*** Provided material ***
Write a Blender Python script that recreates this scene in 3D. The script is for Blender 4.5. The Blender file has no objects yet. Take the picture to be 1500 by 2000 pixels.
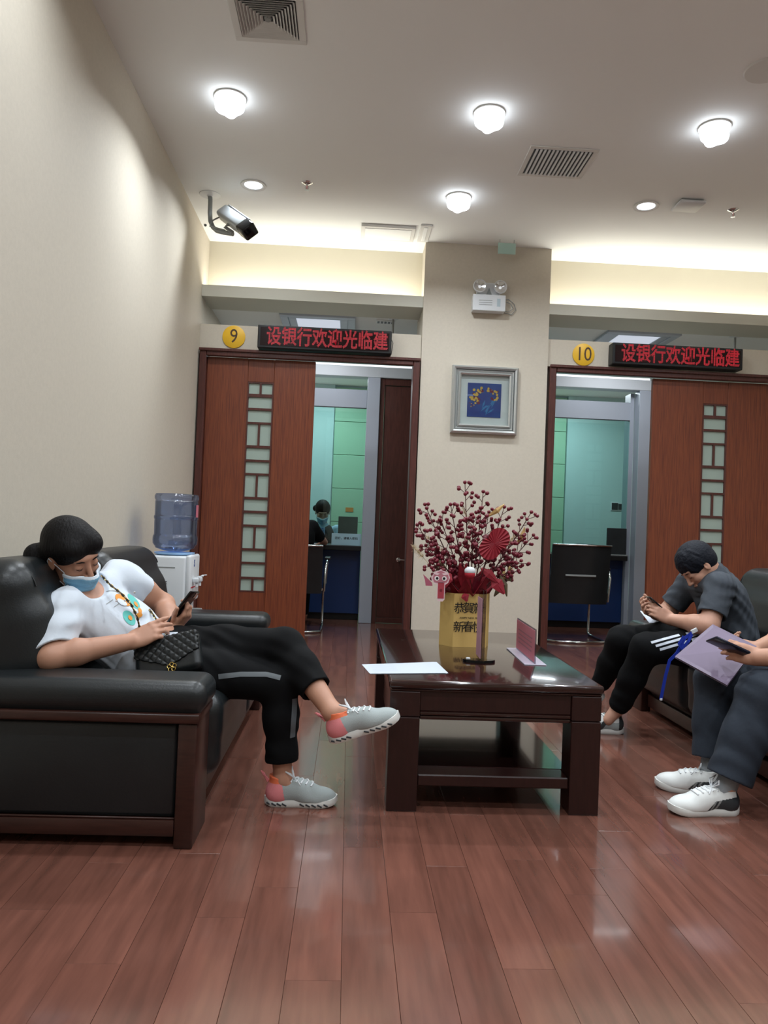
import bpy, bmesh, math, random
import numpy as np
from mathutils import Vector, Matrix, Euler
random.seed(7); rng = np.random.default_rng(7)
scene = bpy.context.scene
# ---------------------------------------------------------------- camera (1500 x 2000 frame)
YAW, PITCH, ROLL, FPX, CAMH = 0.0457, 0.01915, 0.0397, 1457.0, 1.0
_cy, _sy = math.cos(YAW), math.sin(YAW)
_f = np.array([_sy*math.cos(PITCH), _cy*math.cos(PITCH), math.sin(PITCH)])
_r = np.array([_cy, -_sy, 0.0]); _u = np.cross(_r, _f)
R_ = _r*math.cos(ROLL)+_u*math.sin(ROLL); U_ = -_r*math.sin(ROLL)+_u*math.cos(ROLL)
cam = bpy.data.cameras.new('camera'); camo = bpy.data.objects.new('camera', cam)
scene.collection.objects.link(camo)
cam.sensor_fit = 'VERTICAL'; cam.sensor_height = 36; cam.lens = FPX/2000*36
cam.clip_start = .05
m = Matrix.Identity(4)
for i in range(3):
    m[i][0] = R_[i]; m[i][1] = U_[i]; m[i][2] = -_f[i]
m[2][3] = CAMH
camo.matrix_world = m
scene.camera = camo
scene.view_settings.view_transform = 'Standard'; scene.view_settings.look = 'None'
scene.view_settings.gamma = 1; scene.view_settings.use_curve_mapping = False
scene.view_settings.exposure = -0.85
w = bpy.data.worlds.new('world'); scene.world = w; w.use_nodes = True
w.node_tree.nodes['Background'].inputs[0].default_value = (.5, .55, .6, 1)
w.node_tree.nodes['Background'].inputs[1].default_value = .05
LIGHT = dict(down=29.0, fill=27.0, cove=15.0, booth=52.0)     # watts of each kind of lamp

def AT(px, py, Y):
    v = (px-750)*R_+(1000-py)*U_+FPX*_f
    return np.array([0, 0, CAMH])+v*Y/v[1]
def ATZ(px, py, z):
    v = (px-750)*R_+(1000-py)*U_+FPX*_f
    return np.array([0, 0, CAMH])+v*(z-CAMH)/v[2]

# ---------------------------------------------------------------- materials
def lin(c):
    if isinstance(c, str):
        c = [int(c[i:i+2], 16)/255 for i in (0, 2, 4)]
        c = [x/12.92 if x <= .04045 else ((x+.055)/1.055)**2.4 for x in c]
    return (*c[:3], 1)
MATS = {}
def mat(name, col, rough=.5, metal=0, var=None, bump=None, emit=None, trans=0, ior=1.45, coat=0, stretch=(1, 1, 1), col2=None, spec=.5, rand=0, sheen=0, alpha=1):
    if name in MATS: return MATS[name]
    mt = bpy.data.materials.new(name); mt.use_nodes = True
    nt = mt.node_tree; b = nt.nodes['Principled BSDF']; I = b.inputs
    I['Base Color'].default_value = lin(col); I['Roughness'].default_value = rough
    I['Metallic'].default_value = metal; I['IOR'].default_value = ior
    I['Specular IOR Level'].default_value = spec
    I['Transmission Weight'].default_value = trans; I['Coat Weight'].default_value = coat
    I['Coat Roughness'].default_value = .06; I['Sheen Weight'].default_value = sheen; I['Alpha'].default_value = alpha
    if var or bump:
        tc = nt.nodes.new('ShaderNodeTexCoord'); mp = nt.nodes.new('ShaderNodeMapping')
        mp.inputs['Scale'].default_value = stretch
        nt.links.new(tc.outputs['Object'], mp.inputs[0])
        src = mp.outputs[0]
        if rand:
            oi = nt.nodes.new('ShaderNodeObjectInfo'); ad = nt.nodes.new('ShaderNodeVectorMath'); ad.operation = 'ADD'
            ml = nt.nodes.new('ShaderNodeMath'); ml.operation = 'MULTIPLY'; ml.inputs[1].default_value = 37
            nt.links.new(oi.outputs['Random'], ml.inputs[0]); nt.links.new(ml.outputs[0], ad.inputs[1]); nt.links.new(src, ad.inputs[0])
            src = ad.outputs[0]
    if var:
        n = nt.nodes.new('ShaderNodeTexNoise'); n.inputs['Scale'].default_value = var[0]; n.inputs['Detail'].default_value = 5
        nt.links.new(src, n.inputs['Vector'])
        cr = nt.nodes.new('ShaderNodeValToRGB')
        c1 = lin(col)
        c2 = lin(col2) if col2 else tuple(x*(1-var[1]) for x in c1[:3])+(1,)
        cr.color_ramp.elements[0].position = .32; cr.color_ramp.elements[1].position = .68
        cr.color_ramp.elements[0].color = c2; cr.color_ramp.elements[1].color = c1
        nt.links.new(n.outputs['Fac'], cr.inputs[0])
        out = cr.outputs[0]
        if rand:
            hs = nt.nodes.new('ShaderNodeHueSaturation'); mr = nt.nodes.new('ShaderNodeMapRange')
            mr.inputs[3].default_value = 1-rand; mr.inputs[4].default_value = 1+rand
            nt.links.new(oi.outputs['Random'], mr.inputs[0]); nt.links.new(mr.outputs[0], hs.inputs['Value'])
            nt.links.new(out, hs.inputs['Color']); out = hs.outputs[0]
        nt.links.new(out, I['Base Color'])
    if bump:
        n2 = nt.nodes.new('ShaderNodeTexNoise'); n2.inputs['Scale'].default_value = bump[0]; n2.inputs['Detail'].default_value = 4
        nt.links.new(src, n2.inputs['Vector'])
        bp = nt.nodes.new('ShaderNodeBump'); bp.inputs['Strength'].default_value = bump[1]; bp.inputs['Distance'].default_value = bump[2] if len(bump) > 2 else .002
        nt.links.new(n2.outputs['Fac'], bp.inputs['Height']); nt.links.new(bp.outputs[0], I['Normal'])
    if emit:
        I['Emission Color'].default_value = lin(emit[0]); I['Emission Strength'].default_value = emit[1]
    MATS[name] = mt
    return mt
M = {}
M['wall'] = mat('cream wallpaper', 'C6BEAF', .75, bump=(260, .35, .001), var=(60, .05))
M['cove'] = mat('warm cove paint', 'D2CCBA', .8)
M['ceil'] = mat('ceiling paint', 'EDF0EF', .85)
M['white'] = mat('white paint', 'DADBD8', .6)
M['fascia'] = mat('light fascia paint', 'C4C3B8', .7)
M['lightalu'] = mat('light silver beam', 'C3C8CE', .4)
M['plank'] = mat('red brown floor boards', '744B3F', .16, var=(6, .4), col2='5F3D33', stretch=(5, .5, 5), rand=.12, coat=.3, bump=(30, .03, .0004))
M['subfloor'] = mat('dark floor joints', '55352B', .5)
M['wood'] = mat('reddish door veneer', '7E4329', .36, var=(16, .4), col2='5F2E20', stretch=(14, 14, .35), bump=(60, .08))
M['wooddark'] = mat('dark red brown trim', '57302A', .35, var=(14, .35), stretch=(6, 6, .6))
M['tablewood'] = mat('dark lacquered table wood', '2E1714', .14, var=(12, .4), stretch=(8, 1, 8), coat=.6)
M['tableleg'] = mat('dark stained leg wood', '2E1715', .3, var=(12, .35), stretch=(8, 8, 1), coat=.1)
M['sofawood'] = mat('brown sofa wood', '3C221C', .32, var=(12, .4), stretch=(1, 8, 8))
M['leather'] = mat('black leather', '1B1F21', .36, bump=(180, .35, .0012), var=(6, .2))
M['frost'] = mat('frosted lattice glass', '9FB0A6', .35, var=(3, .1), spec=.6)
M['alu'] = mat('silver painted frame', 'A9B0BC', .4, metal=.1)
M['chrome'] = mat('polished chrome', 'D8DADC', .12, metal=1)
M['gold'] = mat('gold metal', 'D8BC72', .25, metal=1)
M['green'] = mat('green wall panel', 'A5CBAC', .5)
M['teal'] = mat('pale teal wall', 'BFD6D4', .7)
M['blue'] = mat('navy counter front', '15305E', .35)
M['black'] = mat('black plastic', '131416', .4)
M['blackgloss'] = mat('glossy black', '0C0D10', .12)
M['grey'] = mat('mid grey plastic', '8B8F8E', .5)
M['darkgrey'] = mat('dark grey plastic', '33383B', .4)
M['plastic'] = mat('white plastic', 'D5D9DC', .35)
M['yellow'] = mat('yellow number disc', 'E3B32A', .45)
M['brownink'] = mat('brown ink', '4A3420', .5)
M['silver'] = mat('silver picture frame', 'BFC3C2', .28, metal=.7)
M['mount'] = mat('white picture mount', 'EEEEEC', .6)
M['skin'] = mat('light brown skin', 'B98A72', .5, var=(14, .1), bump=(300, .15, .0004))
M['skin2'] = mat('light skin', 'C0927C', .5, var=(14, .1))
M['hair'] = mat('black hair', '0C0A0B', .6, bump=(110, 1, .004), stretch=(1.5, 1, .25), spec=.22)
M['hairblue'] = mat('blue black hair', '10141E', .65, spec=.25, bump=(90, .9, .004))
M['shirt'] = mat('white cotton', 'CBD4DE', .85, bump=(30, .25, .004), sheen=.2)
M['pants'] = mat('black jersey', '08090B', .85, spec=.2, bump=(25, .3, .004))
M['mask'] = mat('light blue mask', '85BCDA', .8, bump=(400, .3, .0005))
M['maskedge'] = mat('white mask edging', 'D6E2EC', .8)
M['greyshirt'] = mat('charcoal grey cotton', '3A4048', .85, bump=(30, .4, .005))
M['bluejean'] = mat('dark slate cotton', '232B36', .85, bump=(25, .4, .005))
M['paper'] = mat('white paper', 'B9C2CE', .6)
M['pink'] = mat('pink sheet', 'C77E92', .5)
M['red'] = mat('deep red paper', '8E1E2C', .6)
M['redf'] = mat('bright red felt', 'B02030', .7)
M['berry'] = mat('burgundy berry', '6E1B2B', .35)
M['stem'] = mat('brown red stem', '4E2423', .6)
M['kraft'] = mat('matt gold card', 'D4B26C', .4, metal=.08, var=(4, .1))
M['cream'] = mat('cream dried grass', 'C9B796', .85)
M['goldleaf'] = mat('pale gold leaf', 'C7A56A', .5, metal=.2)
M['olive'] = mat('olive gold foliage', '5E5038', .6)
M['ink'] = mat('black ink', '141414', .6)
M['shoepink'] = mat('coral pink knit', 'DD8488', .8, bump=(500, .5, .0008))
M['shoegrey'] = mat('pale grey knit', '9DA6A6', .8, bump=(500, .6, .001))
M['sole'] = mat('off white rubber', 'D5D6D2', .55)
M['shoewhite'] = mat('white leather', 'DCDFDD', .45)
M['orange'] = mat('orange lining', 'E07048', .7)
M['tealprint'] = mat('teal print', '5AB5AC', .7)
M['orangeprint'] = mat('orange print', 'D98F38', .7)
M['stripe'] = mat('grey reflective stripe', '5F666A', .5)
M['stripew'] = mat('white stripe', 'C9D0DA', .7)
M['bluestrap'] = mat('royal blue ribbon', '1F36A0', .5)
M['lilac'] = mat('lilac plastic folder', '76697F', .35)
M['red_led'] = None

def glassmat(name, tint, gloss=.08, rough=.02):
    mt = bpy.data.materials.new(name); mt.use_nodes = True; nt = mt.node_tree
    nt.nodes.remove(nt.nodes['Principled BSDF']); out = nt.nodes['Material Output']
    t = nt.nodes.new('ShaderNodeBsdfTransparent'); t.inputs[0].default_value = lin(tint)
    g = nt.nodes.new('ShaderNodeBsdfGlossy'); g.inputs['Roughness'].default_value = rough
    mx = nt.nodes.new('ShaderNodeMixShader'); lw = nt.nodes.new('ShaderNodeLayerWeight'); lw.inputs[0].default_value = .25
    ma = nt.nodes.new('ShaderNodeMath'); ma.operation = 'MULTIPLY_ADD'; ma.inputs[1].default_value = .5; ma.inputs[2].default_value = gloss
    nt.links.new(lw.outputs['Fresnel'], ma.inputs[0]); nt.links.new(ma.outputs[0], mx.inputs[0])
    nt.links.new(t.outputs[0], mx.inputs[1]); nt.links.new(g.outputs[0], mx.inputs[2]); nt.links.new(mx.outputs[0], out.inputs[0])
    return mt
M['glass'] = glassmat('tinted partition glass', 'DCEFEE', .03)
M['clear'] = glassmat('clear picture glass', 'F2F6F6', .05)
M['acrylic'] = glassmat('clear acrylic', 'D6D2DA', .08)
M['bottle'] = glassmat('blue bottle plastic', 'CFDBF3', .10, .08)
def emitmat(name, col, s):
    return mat(name, (0, 0, 0), .6, emit=(col, s))
def ledmat():
    mt = bpy.data.materials.new('red led dots'); mt.use_nodes = True; nt = mt.node_tree
    b = nt.nodes['Principled BSDF']; b.inputs['Base Color'].default_value = (.02, 0, 0, 1)
    tc = nt.nodes.new('ShaderNodeTexCoord'); sx = nt.nodes.new('ShaderNodeSeparateXYZ'); nt.links.new(tc.outputs['Object'], sx.inputs[0])
    prod = None
    for k in (0, 2):
        m1 = nt.nodes.new('ShaderNodeMath'); m1.operation = 'MULTIPLY'; m1.inputs[1].default_value = 1/.0095*math.pi*2
        nt.links.new(sx.outputs[k], m1.inputs[0])
        s = nt.nodes.new('ShaderNodeMath'); s.operation = 'SINE'; nt.links.new(m1.outputs[0], s.inputs[0])
        a = nt.nodes.new('ShaderNodeMath'); a.operation = 'MULTIPLY_ADD'; a.inputs[1].default_value = .5; a.inputs[2].default_value = .62
        nt.links.new(s.outputs[0], a.inputs[0])
        if prod is None: prod = a.outputs[0]
        else:
            p = nt.nodes.new('ShaderNodeMath'); p.operation = 'MULTIPLY'; nt.links.new(prod, p.inputs[0]); nt.links.new(a.outputs[0], p.inputs[1]); prod = p.outputs[0]
    q = nt.nodes.new('ShaderNodeMath'); q.operation = 'MULTIPLY'; q.inputs[1].default_value = 1.3; nt.links.new(prod, q.inputs[0])
    b.inputs['Emission Color'].default_value = (1, .02, .05, 1); nt.links.new(q.outputs[0], b.inputs['Emission Strength'])
    return mt
M['red_led'] = ledmat()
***
▶ _The task_:
How many of the lines above hold "objects"? Answer with only the number.

▶ _Completed exercise_:
3